Shorter Day

Shorter day today and again Thursday. BP today was limited to coaches throwing, no live BP from pitchers. Tomorrow is the annual team golf outing in the afternoon.

For Charlie and his staff, the day begins with an 8 a.m. meeting to review yesterday and the schedule for today.

Catchers have a daily meeting 30 minutes later. Purpose is to review the pitchers they caught the day before, pitches that worked, what didn’t and other observations. They also review the signals that will be used daily during the season.

Samuel put pitchers through sliding drills today. In the old days, they had to put on special sliding pads. Now, they have sliding mats. Two pitchers were excused, Papelbon and Adams. “Do you ever see a closer or late inning guy bat? They can’t hit and don’t get on base,” he laughed.

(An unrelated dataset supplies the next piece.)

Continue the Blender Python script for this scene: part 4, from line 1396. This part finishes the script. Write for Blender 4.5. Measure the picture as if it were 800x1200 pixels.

Pitchers also spent time on fielding drills on the half-field and bunting in the cages.

There’s a new chart on the clubhouse bulletin board, pitching plans from the 23rd (first Grapefruit League game) through the 28th: those who are listed to pitch in a game, game back-ups, side work. Dubee organizes the list.

The daily routine will change when the games begin.

Camp Notes
Mike Schmidt was in uniform as a guest instructor for the next four weeks. That gives the Phillies three Hall of Famers in camp, Ryne Sandberg and Pat Gillick being the others . . . Uniform numbers go from 2 (Ben Revere) to 80 (Zach Collier) . . . College baseball has started in parts of the country meaning Phillies amateur scouts have begun their work for the June draft.

Spring Training Memories
Bob Dernier (OF, 1980-83; 1988-89)“I went from Double-A to the majors in September, 1980 so I hadn’t been in a big league spring training camp before I got to the big leagues which was kind of unique. The following year, I was in camp with the World Champions at Jack Russell Stadium. It was exciting and at the same time, somewhat intimidating. But, Schmidt, Pete and Tug made me feel like I belonged.

“I lived on the beach with Marty Bystrom and later with Von Hayes. The atmosphere of spring training was great. Lots of fond times and memories. I’d wake up at 6 every morning and run on the beach for 30 minutes and get to the park about 7:30. I just loved that part. Not knowing if you were going to make a club or hearing trade rumors were things I didn’t care for. In 1984 I was traded at the end of spring training. I was kind of down because when you get traded it’s like you get divorced.”